District staff and trustees spent a substantial portion of the April 3 meeting discussing how Pacific Grove Unified will respond to California’s universal pre‑K (UPK) timeline and whether to admit children born in the summer months to district TK classes in 2025–26.
Larry Hedquist, executive director of educational services, reviewed the legislative history and the phased expansion that led to the state’s UPK roll‑out. He described three options for PGUSD: maintain the current cutoff (June 2) and defer expansion; adopt the state’s full September 1 cutoff (which would require smaller class sizes and additional staffing consistent with UPK apportionment rules); or adopt the September 1 cutoff while retaining the district’s current class‑size maximum and adding non‑teaching support staff to meet the adult‑to‑student ratios required for early‑enrollment students.
The district recommended Option 1 — keep the current June 2 cutoff for planning for next school year — citing immediate fiscal constraints and the lack of a UPK apportionment for basic‑aid districts like Pacific Grove. Superintendent Dr. Linda Adamson told the board staff and trustees are continuing to pursue state advocacy on funding and would re‑evaluate after preregistration and any state decisions.
Why it matters: the state’s UPK expansion changes which children are entitled to transitional kindergarten; for families with summer births, the choice affects whether a child starts in TK at their neighborhood school or waits to enter kindergarten. Parents and a TK teacher urged the board to adopt the UPK expansion or, at minimum, adopt local measures to keep summer‑born children with their neighborhood peers.

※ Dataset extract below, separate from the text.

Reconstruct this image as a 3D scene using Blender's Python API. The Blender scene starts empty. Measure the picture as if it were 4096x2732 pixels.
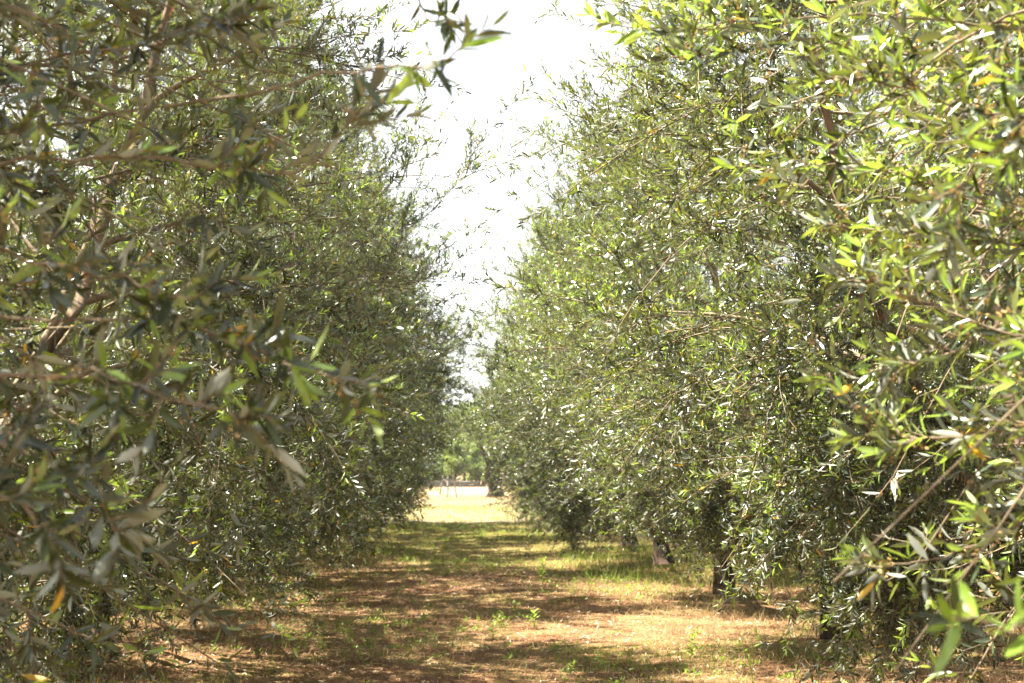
import bpy, math
import numpy as np
from mathutils import Vector, Matrix

sc = bpy.context.scene
COL = sc.collection
R = math.radians

# ------------------------------------------------------------------ camera
CAM_Z = 1.6
YAW, PITCH = 2.04, 5.02          # degrees: turned right of the rows, tilted up
cam_data = bpy.data.cameras.new("camera")
cam = bpy.data.objects.new("camera", cam_data)
COL.objects.link(cam)
cam.location = (0, 0, CAM_Z)
cam.rotation_euler = (R(90 + PITCH), 0, R(-YAW))
cam_data.lens = 50
cam_data.sensor_width = 36
cam_data.clip_start = 0.05
cam_data.clip_end = 3000
cam_data.dof.use_dof = True
cam_data.dof.focus_distance = 6.8
cam_data.dof.aperture_fstop = 5.6
cam_data.dof.aperture_blades = 9
sc.camera = cam

# ------------------------------------------------------------------ light
SUN_AZ = -78.0                   # degrees from +Y towards +X
SUN_EL = 62.0
world = bpy.data.worlds.new("World")
sc.world = world
world.use_nodes = True
wn, wl = world.node_tree.nodes, world.node_tree.links
wn.clear()
sky = wn.new("ShaderNodeTexSky")
sky.sky_type = 'NISHITA'
sky.sun_disc = False
sky.sun_elevation = R(SUN_EL)
sky.sun_rotation = R(SUN_AZ)
sky.dust_density = 1.0
sky.air_density = 1.0
sky.ozone_density = 0.6
hs = wn.new("ShaderNodeHueSaturation")
hs.inputs['Saturation'].default_value = 0.18
hs.inputs['Value'].default_value = 1.1
bg = wn.new("ShaderNodeBackground")
bg.inputs['Strength'].default_value = 0.050
wo = wn.new("ShaderNodeOutputWorld")
wl.new(sky.outputs[0], hs.inputs['Color'])
wl.new(hs.outputs[0], bg.inputs['Color'])
wl.new(bg.outputs[0], wo.inputs[0])

sd = bpy.data.lights.new("sun", 'SUN')
sd.energy = 5.0
sd.angle = R(0.5)
sd.color = (1.0, 0.93, 0.80)
sun = bpy.data.objects.new("sun", sd)
COL.objects.link(sun)
tosun = Vector((math.sin(R(SUN_AZ)) * math.cos(R(SUN_EL)), math.cos(R(SUN_AZ)) * math.cos(R(SUN_EL)), math.sin(R(SUN_EL))))
sun.rotation_euler = tosun.to_track_quat('Z', 'Y').to_euler()
sun.location = (0, 0, 30)

sc.view_settings.view_transform = 'Standard'
sc.view_settings.look = 'None'
sc.view_settings.exposure = 2.82
sc.view_settings.gamma = 1.0
sc.render.engine = 'CYCLES'
cy = sc.cycles
cy.max_bounces = 4
cy.diffuse_bounces = 1
cy.glossy_bounces = 2
cy.transmission_bounces = 2
cy.transparent_max_bounces = 4
cy.sample_clamp_indirect = 4.0
cy.caustics_reflective = False
cy.caustics_refractive = False
cy.use_denoising = True
cy.use_adaptive_sampling = True
cy.adaptive_threshold = 0.012

# ------------------------------------------------------------------ helpers
def nrm(v):
    return v / np.maximum(np.linalg.norm(v, axis=-1, keepdims=True), 1e-9)


def tag(o, label=None, cat=None, group=None, kind=None):
    if label: o['label'] = label
    if cat: o['category'] = cat
    if group: o['group'] = group
    if kind: o['kind'] = kind
    return o


def link(name, data, parent=None):
    o = bpy.data.objects.new(name, data)
    COL.objects.link(o)
    if parent is not None:
        o.parent = parent
    return o


def mesh_np(name, verts, polys, mats, tone=None, smooth=False, mat_idx=None):
    """polys: list of (F,k) int arrays; tone: list of (F,) arrays in the same order"""
    me = bpy.data.meshes.new(name)
    V = np.ascontiguousarray(verts, dtype=np.float32)
    me.vertices.add(len(V))
    me.vertices.foreach_set("co", V.ravel())
    polys = [p for p in polys if len(p)]
    nl = sum(p.size for p in polys)
    nf = sum(len(p) for p in polys)
    me.loops.add(nl)
    me.polygons.add(nf)
    me.loops.foreach_set("vertex_index", np.concatenate([p.ravel() for p in polys]).astype(np.int32))
    tot = np.concatenate([np.full(len(p), p.shape[1]) for p in polys])
    st = np.concatenate([[0], np.cumsum(tot)[:-1]]).astype(np.int32)
    me.polygons.foreach_set("loop_start", st)
    if mat_idx is not None:
        me.polygons.foreach_set("material_index", np.concatenate(mat_idx).astype(np.int32))
    me.polygons.foreach_set("use_smooth", np.full(nf, smooth))
    me.update(calc_edges=True)
    if tone is not None:
        a = me.attributes.new("tone", 'FLOAT', 'FACE')
        a.data.foreach_set("value", np.concatenate(tone).astype(np.float32))
    for m in mats:
        me.materials.append(m)
    return me


def tubes(P, rad, sides=4):
    """P (N,M,3), rad (N,M) -> verts, quads"""
    N, M, _ = P.shape
    T = np.gradient(P, axis=1)
    T = nrm(T)
    ref = np.where(np.abs(T[..., 2:3]) > 0.9, np.array([1.0, 0, 0]), np.array([0, 0, 1.0]))
    A = nrm(np.cross(T, ref))
    B = np.cross(T, A)
    ang = np.arange(sides) / sides * 2 * np.pi
    V = (P[:, :, None, :] + rad[:, :, None, None] * (np.cos(ang)[None, None, :, None] * A[:, :, None, :]
         + np.sin(ang)[None, None, :, None] * B[:, :, None, :]))
    idx = np.arange(N * M * sides).reshape(N, M, sides)
    nx = np.roll(idx, -1, axis=2)
    Q = np.stack([idx[:, :-1], nx[:, :-1], nx[:, 1:], idx[:, 1:]], axis=-1).reshape(-1, 4)
    return V.reshape(-1, 3), Q


def merge(parts):
    V, Q, off = [], [], 0
    for v, q in parts:
        V.append(v); Q.append(q + off); off += len(v)
    return np.concatenate(V), np.concatenate(Q)


# ------------------------------------------------------------------ materials
def newmat(name):
    m = bpy.data.materials.new(name)
    m.use_nodes = True
    m.node_tree.nodes.clear()
    return m, m.node_tree.nodes, m.node_tree.links


def ramp(nodes, stops, interp='LINEAR'):
    r = nodes.new("ShaderNodeValToRGB")
    r.color_ramp.interpolation = interp
    e = r.color_ramp.elements
    while len(e) < len(stops):
        e.new(0.5)
    for el, (p, c) in zip(e, stops):
        el.position = p
        el.color = (*c, 1)
    return r


def leaf_material(name, top, under, trans, rough=0.27, tfac=0.18, spec=0.7, top_rng=None):
    """two-sided leaf: dark upper face, pale lower face, light coming through.
    tone 0..1 old leaf, 1..2 young leaf, 2..3 yellow leaf, 3..4 dry flower"""
    m, n, l = newmat(name)
    at = n.new("ShaderNodeAttribute"); at.attribute_name = "tone"
    d = n.new("ShaderNodeMath"); d.operation = 'DIVIDE'; d.inputs[1].default_value = 4.0
    l.new(at.outputs['Fac'], d.inputs[0])
    def rr(st):
        r = ramp(n, st)
        l.new(d.outputs[0], r.inputs[0])
        return r
    rt, ru, rx = rr(top), rr(under), rr(trans)
    geo = n.new("ShaderNodeNewGeometry")
    mx = n.new("ShaderNodeMix"); mx.data_type = 'RGBA'
    l.new(geo.outputs['Backfacing'], mx.inputs[0])
    l.new(rt.outputs[0], mx.inputs[6]); l.new(ru.outputs[0], mx.inputs[7])
    p = n.new("ShaderNodeBsdfPrincipled")
    l.new(mx.outputs[2], p.inputs['Base Color'])
    rm = n.new("ShaderNodeMapRange")
    rm.inputs[3].default_value = rough; rm.inputs[4].default_value = 0.6
    l.new(geo.outputs['Backfacing'], rm.inputs[0])
    l.new(rm.outputs[0], p.inputs['Roughness'])
    p.inputs['Specular IOR Level'].default_value = spec
    t = n.new("ShaderNodeBsdfTranslucent")
    l.new(rx.outputs[0], t.inputs['Color'])
    ms = n.new("ShaderNodeMixShader"); ms.inputs[0].default_value = tfac
    l.new(p.outputs[0], ms.inputs[1]); l.new(t.outputs[0], ms.inputs[2])
    o = n.new("ShaderNodeOutputMaterial")
    l.new(ms.outputs[0], o.inputs[0])
    return m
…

Comments from teachers and parents: Erica Chavez, a TK teacher who also identified herself as PGTA vice‑president, said TK instruction provides specific social‑emotional and executive‑functioning supports and urged the board to consider a fiscal compromise (option 3) if option 2 is cost‑prohibitive: “We are a culture of we, and that includes our youngest learners,” she said. Several parents described the anxiety that uncertain placements cause for very young children who anticipate attending their neighborhood school.
Board concerns and next steps: trustees asked technical questions about adult‑to‑student ratios, class‑size maxima, and the district’s authority as a basic‑aid LEA. Staff answered that early‑enrollment (admitting children younger than the current cutoff) would change the adult:student ratio from 1:12 to 1:10, reduce maximum class size from 24 to 20 under UPK rules, and create incremental costs the district would have to cover if it does not receive state apportionment funds. Staff recommended maintaining the June‑2 cutoff for the 2025–26 planning cycle and reviewing decisions after May registration totals and any state funding guidance arrive.
Taper: Board members emphasized they value early education and community continuity. Staff said they will contact affected families directly, continue advocacy for funding, and return to the board with enrollment figures and a recommendation once preregistration closes.